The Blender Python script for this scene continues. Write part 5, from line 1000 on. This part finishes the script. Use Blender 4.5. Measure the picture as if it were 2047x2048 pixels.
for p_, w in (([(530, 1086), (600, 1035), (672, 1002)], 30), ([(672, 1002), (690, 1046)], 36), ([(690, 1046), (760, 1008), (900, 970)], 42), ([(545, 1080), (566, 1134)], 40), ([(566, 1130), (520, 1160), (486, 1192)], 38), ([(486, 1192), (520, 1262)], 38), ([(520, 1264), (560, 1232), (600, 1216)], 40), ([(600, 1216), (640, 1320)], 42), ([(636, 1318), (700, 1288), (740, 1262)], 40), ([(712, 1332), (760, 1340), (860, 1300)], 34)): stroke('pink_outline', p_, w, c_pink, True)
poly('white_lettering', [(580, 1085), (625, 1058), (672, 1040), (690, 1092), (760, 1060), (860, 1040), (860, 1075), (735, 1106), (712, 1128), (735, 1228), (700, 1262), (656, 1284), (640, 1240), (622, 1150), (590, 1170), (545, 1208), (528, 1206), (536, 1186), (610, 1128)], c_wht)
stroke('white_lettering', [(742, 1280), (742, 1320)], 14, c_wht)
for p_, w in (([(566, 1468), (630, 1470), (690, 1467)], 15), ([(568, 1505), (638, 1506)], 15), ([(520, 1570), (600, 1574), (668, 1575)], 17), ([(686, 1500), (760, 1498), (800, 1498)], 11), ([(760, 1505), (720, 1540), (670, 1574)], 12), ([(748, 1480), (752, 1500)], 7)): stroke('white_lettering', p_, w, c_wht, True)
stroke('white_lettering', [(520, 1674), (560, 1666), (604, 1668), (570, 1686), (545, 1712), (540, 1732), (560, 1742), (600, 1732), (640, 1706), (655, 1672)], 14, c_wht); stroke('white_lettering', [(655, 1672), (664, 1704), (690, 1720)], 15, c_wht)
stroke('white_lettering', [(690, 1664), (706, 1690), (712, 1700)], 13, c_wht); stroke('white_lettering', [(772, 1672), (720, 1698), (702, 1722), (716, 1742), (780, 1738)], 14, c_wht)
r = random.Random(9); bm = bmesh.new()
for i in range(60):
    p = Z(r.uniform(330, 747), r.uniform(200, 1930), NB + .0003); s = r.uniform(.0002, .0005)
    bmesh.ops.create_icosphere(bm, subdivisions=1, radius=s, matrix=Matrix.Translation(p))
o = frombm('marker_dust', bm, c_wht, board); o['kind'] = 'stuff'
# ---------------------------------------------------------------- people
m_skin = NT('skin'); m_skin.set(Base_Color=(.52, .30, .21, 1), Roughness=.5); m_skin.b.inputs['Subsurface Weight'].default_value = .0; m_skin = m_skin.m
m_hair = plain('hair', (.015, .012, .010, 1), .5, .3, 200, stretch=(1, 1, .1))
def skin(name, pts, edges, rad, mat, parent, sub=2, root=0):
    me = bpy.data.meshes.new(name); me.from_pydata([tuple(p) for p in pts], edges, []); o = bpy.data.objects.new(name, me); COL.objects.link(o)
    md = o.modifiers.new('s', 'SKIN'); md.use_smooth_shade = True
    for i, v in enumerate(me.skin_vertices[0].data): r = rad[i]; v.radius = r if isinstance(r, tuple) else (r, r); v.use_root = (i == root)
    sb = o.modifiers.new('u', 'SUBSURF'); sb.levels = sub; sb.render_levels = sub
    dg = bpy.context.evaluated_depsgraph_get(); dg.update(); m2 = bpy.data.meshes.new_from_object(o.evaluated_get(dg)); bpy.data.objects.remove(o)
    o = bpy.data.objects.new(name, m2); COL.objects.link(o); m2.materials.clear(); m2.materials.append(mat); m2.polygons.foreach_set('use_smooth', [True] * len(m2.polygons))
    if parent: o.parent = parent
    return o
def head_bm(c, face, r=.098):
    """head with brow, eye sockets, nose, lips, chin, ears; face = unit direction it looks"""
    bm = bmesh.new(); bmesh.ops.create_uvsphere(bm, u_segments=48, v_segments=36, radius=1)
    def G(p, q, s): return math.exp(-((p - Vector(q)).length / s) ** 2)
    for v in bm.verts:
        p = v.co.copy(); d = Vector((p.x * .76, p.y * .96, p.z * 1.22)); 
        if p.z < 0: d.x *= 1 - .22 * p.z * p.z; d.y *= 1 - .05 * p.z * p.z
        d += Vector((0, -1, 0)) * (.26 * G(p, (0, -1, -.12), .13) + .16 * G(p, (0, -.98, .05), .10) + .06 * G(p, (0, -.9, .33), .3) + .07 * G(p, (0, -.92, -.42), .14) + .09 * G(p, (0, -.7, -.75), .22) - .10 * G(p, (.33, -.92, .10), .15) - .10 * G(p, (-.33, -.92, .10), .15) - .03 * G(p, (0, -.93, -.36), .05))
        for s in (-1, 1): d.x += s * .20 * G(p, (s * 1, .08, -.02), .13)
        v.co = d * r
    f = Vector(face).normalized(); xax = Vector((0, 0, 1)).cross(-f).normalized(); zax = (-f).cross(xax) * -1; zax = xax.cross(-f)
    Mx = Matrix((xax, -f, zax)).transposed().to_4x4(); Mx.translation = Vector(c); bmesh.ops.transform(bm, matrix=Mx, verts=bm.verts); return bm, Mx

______

▸ WORK TO COMPLETE
Return every line of the material exactly.

▸ RESPONSE
The Blender Python script for this scene continues. Write part 5, from line 1000 on. This part finishes the script. Use Blender 4.5. Measure the picture as if it were 2047x2048 pixels.
for p_, w in (([(530, 1086), (600, 1035), (672, 1002)], 30), ([(672, 1002), (690, 1046)], 36), ([(690, 1046), (760, 1008), (900, 970)], 42), ([(545, 1080), (566, 1134)], 40), ([(566, 1130), (520, 1160), (486, 1192)], 38), ([(486, 1192), (520, 1262)], 38), ([(520, 1264), (560, 1232), (600, 1216)], 40), ([(600, 1216), (640, 1320)], 42), ([(636, 1318), (700, 1288), (740, 1262)], 40), ([(712, 1332), (760, 1340), (860, 1300)], 34)): stroke('pink_outline', p_, w, c_pink, True)
poly('white_lettering', [(580, 1085), (625, 1058), (672, 1040), (690, 1092), (760, 1060), (860, 1040), (860, 1075), (735, 1106), (712, 1128), (735, 1228), (700, 1262), (656, 1284), (640, 1240), (622, 1150), (590, 1170), (545, 1208), (528, 1206), (536, 1186), (610, 1128)], c_wht)
stroke('white_lettering', [(742, 1280), (742, 1320)], 14, c_wht)
for p_, w in (([(566, 1468), (630, 1470), (690, 1467)], 15), ([(568, 1505), (638, 1506)], 15), ([(520, 1570), (600, 1574), (668, 1575)], 17), ([(686, 1500), (760, 1498), (800, 1498)], 11), ([(760, 1505), (720, 1540), (670, 1574)], 12), ([(748, 1480), (752, 1500)], 7)): stroke('white_lettering', p_, w, c_wht, True)
stroke('white_lettering', [(520, 1674), (560, 1666), (604, 1668), (570, 1686), (545, 1712), (540, 1732), (560, 1742), (600, 1732), (640, 1706), (655, 1672)], 14, c_wht); stroke('white_lettering', [(655, 1672), (664, 1704), (690, 1720)], 15, c_wht)
stroke('white_lettering', [(690, 1664), (706, 1690), (712, 1700)], 13, c_wht); stroke('white_lettering', [(772, 1672), (720, 1698), (702, 1722), (716, 1742), (780, 1738)], 14, c_wht)
r = random.Random(9); bm = bmesh.new()
for i in range(60):
    p = Z(r.uniform(330, 747), r.uniform(200, 1930), NB + .0003); s = r.uniform(.0002, .0005)
    bmesh.ops.create_icosphere(bm, subdivisions=1, radius=s, matrix=Matrix.Translation(p))
o = frombm('marker_dust', bm, c_wht, board); o['kind'] = 'stuff'
# ---------------------------------------------------------------- people
m_skin = NT('skin'); m_skin.set(Base_Color=(.52, .30, .21, 1), Roughness=.5); m_skin.b.inputs['Subsurface Weight'].default_value = .0; m_skin = m_skin.m
m_hair = plain('hair', (.015, .012, .010, 1), .5, .3, 200, stretch=(1, 1, .1))
def skin(name, pts, edges, rad, mat, parent, sub=2, root=0):
    me = bpy.data.meshes.new(name); me.from_pydata([tuple(p) for p in pts], edges, []); o = bpy.data.objects.new(name, me); COL.objects.link(o)
    md = o.modifiers.new('s', 'SKIN'); md.use_smooth_shade = True
    for i, v in enumerate(me.skin_vertices[0].data): r = rad[i]; v.radius = r if isinstance(r, tuple) else (r, r); v.use_root = (i == root)
    sb = o.modifiers.new('u', 'SUBSURF'); sb.levels = sub; sb.render_levels = sub
    dg = bpy.context.evaluated_depsgraph_get(); dg.update(); m2 = bpy.data.meshes.new_from_object(o.evaluated_get(dg)); bpy.data.objects.remove(o)
    o = bpy.data.objects.new(name, m2); COL.objects.link(o); m2.materials.clear(); m2.materials.append(mat); m2.polygons.foreach_set('use_smooth', [True] * len(m2.polygons))
    if parent: o.parent = parent
    return o
def head_bm(c, face, r=.098):
    """head with brow, eye sockets, nose, lips, chin, ears; face = unit direction it looks"""
    bm = bmesh.new(); bmesh.ops.create_uvsphere(bm, u_segments=48, v_segments=36, radius=1)
    def G(p, q, s): return math.exp(-((p - Vector(q)).length / s) ** 2)
    for v in bm.verts:
        p = v.co.copy(); d = Vector((p.x * .76, p.y * .96, p.z * 1.22)); 
        if p.z < 0: d.x *= 1 - .22 * p.z * p.z; d.y *= 1 - .05 * p.z * p.z
        d += Vector((0, -1, 0)) * (.26 * G(p, (0, -1, -.12), .13) + .16 * G(p, (0, -.98, .05), .10) + .06 * G(p, (0, -.9, .33), .3) + .07 * G(p, (0, -.92, -.42), .14) + .09 * G(p, (0, -.7, -.75), .22) - .10 * G(p, (.33, -.92, .10), .15) - .10 * G(p, (-.33, -.92, .10), .15) - .03 * G(p, (0, -.93, -.36), .05))
        for s in (-1, 1): d.x += s * .20 * G(p, (s * 1, .08, -.02), .13)
        v.co = d * r
    f = Vector(face).normalized(); xax = Vector((0, 0, 1)).cross(-f).normalized(); zax = (-f).cross(xax) * -1; zax = xax.cross(-f)
    Mx = Matrix((xax, -f, zax)).transposed().to_4x4(); Mx.translation = Vector(c); bmesh.ops.transform(bm, matrix=Mx, verts=bm.verts); return bm, Mx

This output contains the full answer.